Teacher Interview Question: What is your Approach to Classroom Management?
Excerpt from Road to Teaching: A Guide to Teacher Training, Student Teaching and Finding a Job:
Classroom management is important and has many implications for the school administration. First, if you – as a classroom teacher – can create effective classroom management then you have cleared a path to higher and sustained learning. It is nearly impossible to create a learning environment in a classroom that is disrespectful, disorderly, and dysfunctional. Boundaries on behavior and expectations for learning need to be clear to students and consistently enforced. Effective classroom management also translates into less work for the school administration. The teacher that routinely sends students down to the principal and writes a fistful of disciplinary referrals increases workloads and headaches for administrators. Not to mention those “problem” students on their way to the principal’s office are missing out on learning opportunities in the classroom.

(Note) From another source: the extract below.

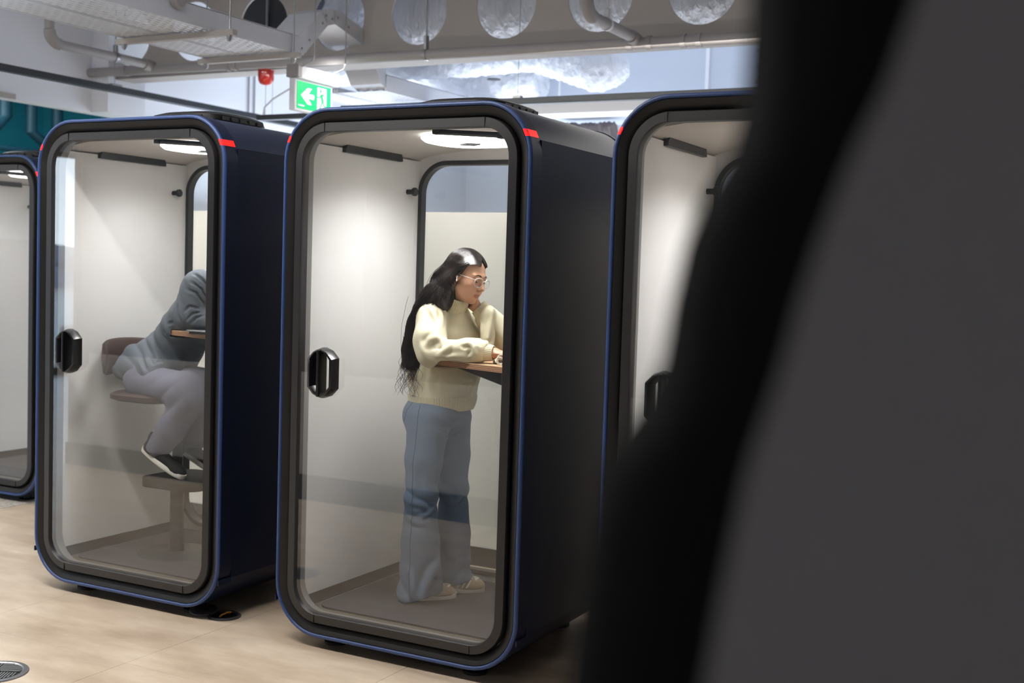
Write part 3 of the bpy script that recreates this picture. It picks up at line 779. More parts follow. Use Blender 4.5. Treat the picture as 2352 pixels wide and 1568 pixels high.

Therefore, it is critical that you have a strong response to this question. If you cannot articulate your classroom management plan, then how can you expect to manage a classroom full of students?
In answering this question, think of your broad classroom management philosophy. Follow this up with a personal triumph involving classroom management and then relate this example to your philosophy. For instance, in one interview I explained my belief that relationships, routines, and rigor are critical components of effective classroom management and provided concrete examples of how I incorporate them in daily class work.